§ **Set problem**:
Reproduce the complete listing without any deviation.

§ **Available data**:

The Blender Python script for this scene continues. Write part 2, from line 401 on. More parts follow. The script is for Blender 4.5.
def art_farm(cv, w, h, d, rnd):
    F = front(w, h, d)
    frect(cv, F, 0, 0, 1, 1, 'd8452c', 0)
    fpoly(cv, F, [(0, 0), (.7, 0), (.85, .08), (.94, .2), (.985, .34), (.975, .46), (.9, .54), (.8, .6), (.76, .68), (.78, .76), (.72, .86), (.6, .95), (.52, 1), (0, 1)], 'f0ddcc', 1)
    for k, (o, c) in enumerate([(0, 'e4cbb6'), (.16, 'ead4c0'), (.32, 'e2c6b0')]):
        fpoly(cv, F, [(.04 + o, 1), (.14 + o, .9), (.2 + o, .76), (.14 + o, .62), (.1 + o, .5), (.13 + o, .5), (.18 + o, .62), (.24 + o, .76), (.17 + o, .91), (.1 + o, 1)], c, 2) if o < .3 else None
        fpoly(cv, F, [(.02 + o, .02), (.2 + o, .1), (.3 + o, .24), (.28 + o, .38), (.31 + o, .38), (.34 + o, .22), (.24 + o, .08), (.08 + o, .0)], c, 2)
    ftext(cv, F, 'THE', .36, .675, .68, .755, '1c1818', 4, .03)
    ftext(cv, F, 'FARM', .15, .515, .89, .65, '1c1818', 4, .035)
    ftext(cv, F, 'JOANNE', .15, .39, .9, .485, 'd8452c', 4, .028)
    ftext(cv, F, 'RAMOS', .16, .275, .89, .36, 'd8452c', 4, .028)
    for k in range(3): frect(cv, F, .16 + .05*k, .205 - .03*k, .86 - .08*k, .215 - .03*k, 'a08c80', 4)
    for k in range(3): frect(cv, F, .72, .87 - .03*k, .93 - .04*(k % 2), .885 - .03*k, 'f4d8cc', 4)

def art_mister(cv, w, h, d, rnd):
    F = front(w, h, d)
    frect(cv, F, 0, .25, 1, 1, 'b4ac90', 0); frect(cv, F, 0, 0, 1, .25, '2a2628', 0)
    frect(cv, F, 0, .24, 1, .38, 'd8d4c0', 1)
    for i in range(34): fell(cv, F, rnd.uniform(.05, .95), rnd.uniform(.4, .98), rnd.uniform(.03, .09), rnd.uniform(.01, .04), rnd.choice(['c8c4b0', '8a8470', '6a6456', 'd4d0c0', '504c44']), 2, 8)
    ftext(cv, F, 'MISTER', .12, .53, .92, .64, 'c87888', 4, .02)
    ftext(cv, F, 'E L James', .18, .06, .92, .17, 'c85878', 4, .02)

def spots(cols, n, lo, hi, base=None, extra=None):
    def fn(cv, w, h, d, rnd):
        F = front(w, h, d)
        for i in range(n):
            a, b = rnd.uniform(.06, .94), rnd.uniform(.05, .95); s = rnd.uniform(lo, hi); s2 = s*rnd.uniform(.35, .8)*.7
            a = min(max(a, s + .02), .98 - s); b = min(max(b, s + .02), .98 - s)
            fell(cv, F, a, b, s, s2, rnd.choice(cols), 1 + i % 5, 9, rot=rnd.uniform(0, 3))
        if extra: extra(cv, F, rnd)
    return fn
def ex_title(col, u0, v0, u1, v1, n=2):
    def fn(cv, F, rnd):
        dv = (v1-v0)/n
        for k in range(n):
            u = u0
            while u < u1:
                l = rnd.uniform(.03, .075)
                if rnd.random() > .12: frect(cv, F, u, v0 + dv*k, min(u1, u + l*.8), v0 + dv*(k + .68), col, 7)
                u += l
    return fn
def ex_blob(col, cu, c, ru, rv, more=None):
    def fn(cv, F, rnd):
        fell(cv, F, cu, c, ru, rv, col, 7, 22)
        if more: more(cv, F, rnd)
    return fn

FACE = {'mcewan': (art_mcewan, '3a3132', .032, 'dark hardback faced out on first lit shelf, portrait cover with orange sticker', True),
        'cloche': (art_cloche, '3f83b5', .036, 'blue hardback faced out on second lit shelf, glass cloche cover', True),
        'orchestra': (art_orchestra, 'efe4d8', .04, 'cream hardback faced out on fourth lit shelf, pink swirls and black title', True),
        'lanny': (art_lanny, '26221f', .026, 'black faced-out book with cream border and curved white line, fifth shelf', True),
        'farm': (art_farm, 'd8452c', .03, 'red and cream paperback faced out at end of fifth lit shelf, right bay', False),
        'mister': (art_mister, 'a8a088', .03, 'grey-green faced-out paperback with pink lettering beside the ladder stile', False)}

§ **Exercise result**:
The Blender Python script for this scene continues. Write part 2, from line 401 on. More parts follow. The script is for Blender 4.5.
def art_farm(cv, w, h, d, rnd):
    F = front(w, h, d)
    frect(cv, F, 0, 0, 1, 1, 'd8452c', 0)
    fpoly(cv, F, [(0, 0), (.7, 0), (.85, .08), (.94, .2), (.985, .34), (.975, .46), (.9, .54), (.8, .6), (.76, .68), (.78, .76), (.72, .86), (.6, .95), (.52, 1), (0, 1)], 'f0ddcc', 1)
    for k, (o, c) in enumerate([(0, 'e4cbb6'), (.16, 'ead4c0'), (.32, 'e2c6b0')]):
        fpoly(cv, F, [(.04 + o, 1), (.14 + o, .9), (.2 + o, .76), (.14 + o, .62), (.1 + o, .5), (.13 + o, .5), (.18 + o, .62), (.24 + o, .76), (.17 + o, .91), (.1 + o, 1)], c, 2) if o < .3 else None
        fpoly(cv, F, [(.02 + o, .02), (.2 + o, .1), (.3 + o, .24), (.28 + o, .38), (.31 + o, .38), (.34 + o, .22), (.24 + o, .08), (.08 + o, .0)], c, 2)
    ftext(cv, F, 'THE', .36, .675, .68, .755, '1c1818', 4, .03)
    ftext(cv, F, 'FARM', .15, .515, .89, .65, '1c1818', 4, .035)
    ftext(cv, F, 'JOANNE', .15, .39, .9, .485, 'd8452c', 4, .028)
    ftext(cv, F, 'RAMOS', .16, .275, .89, .36, 'd8452c', 4, .028)
    for k in range(3): frect(cv, F, .16 + .05*k, .205 - .03*k, .86 - .08*k, .215 - .03*k, 'a08c80', 4)
    for k in range(3): frect(cv, F, .72, .87 - .03*k, .93 - .04*(k % 2), .885 - .03*k, 'f4d8cc', 4)

def art_mister(cv, w, h, d, rnd):
    F = front(w, h, d)
    frect(cv, F, 0, .25, 1, 1, 'b4ac90', 0); frect(cv, F, 0, 0, 1, .25, '2a2628', 0)
    frect(cv, F, 0, .24, 1, .38, 'd8d4c0', 1)
    for i in range(34): fell(cv, F, rnd.uniform(.05, .95), rnd.uniform(.4, .98), rnd.uniform(.03, .09), rnd.uniform(.01, .04), rnd.choice(['c8c4b0', '8a8470', '6a6456', 'd4d0c0', '504c44']), 2, 8)
    ftext(cv, F, 'MISTER', .12, .53, .92, .64, 'c87888', 4, .02)
    ftext(cv, F, 'E L James', .18, .06, .92, .17, 'c85878', 4, .02)

def spots(cols, n, lo, hi, base=None, extra=None):
    def fn(cv, w, h, d, rnd):
        F = front(w, h, d)
        for i in range(n):
            a, b = rnd.uniform(.06, .94), rnd.uniform(.05, .95); s = rnd.uniform(lo, hi); s2 = s*rnd.uniform(.35, .8)*.7
            a = min(max(a, s + .02), .98 - s); b = min(max(b, s + .02), .98 - s)
            fell(cv, F, a, b, s, s2, rnd.choice(cols), 1 + i % 5, 9, rot=rnd.uniform(0, 3))
        if extra: extra(cv, F, rnd)
    return fn
def ex_title(col, u0, v0, u1, v1, n=2):
    def fn(cv, F, rnd):
        dv = (v1-v0)/n
        for k in range(n):
            u = u0
            while u < u1:
                l = rnd.uniform(.03, .075)
                if rnd.random() > .12: frect(cv, F, u, v0 + dv*k, min(u1, u + l*.8), v0 + dv*(k + .68), col, 7)
                u += l
    return fn
def ex_blob(col, cu, c, ru, rv, more=None):
    def fn(cv, F, rnd):
        fell(cv, F, cu, c, ru, rv, col, 7, 22)
        if more: more(cv, F, rnd)
    return fn

FACE = {'mcewan': (art_mcewan, '3a3132', .032, 'dark hardback faced out on first lit shelf, portrait cover with orange sticker', True),
        'cloche': (art_cloche, '3f83b5', .036, 'blue hardback faced out on second lit shelf, glass cloche cover', True),
        'orchestra': (art_orchestra, 'efe4d8', .04, 'cream hardback faced out on fourth lit shelf, pink swirls and black title', True),
        'lanny': (art_lanny, '26221f', .026, 'black faced-out book with cream border and curved white line, fifth shelf', True),
        'farm': (art_farm, 'd8452c', .03, 'red and cream paperback faced out at end of fifth lit shelf, right bay', False),
        'mister': (art_mister, 'a8a088', .03, 'grey-green faced-out paperback with pink lettering beside the ladder stile', False)}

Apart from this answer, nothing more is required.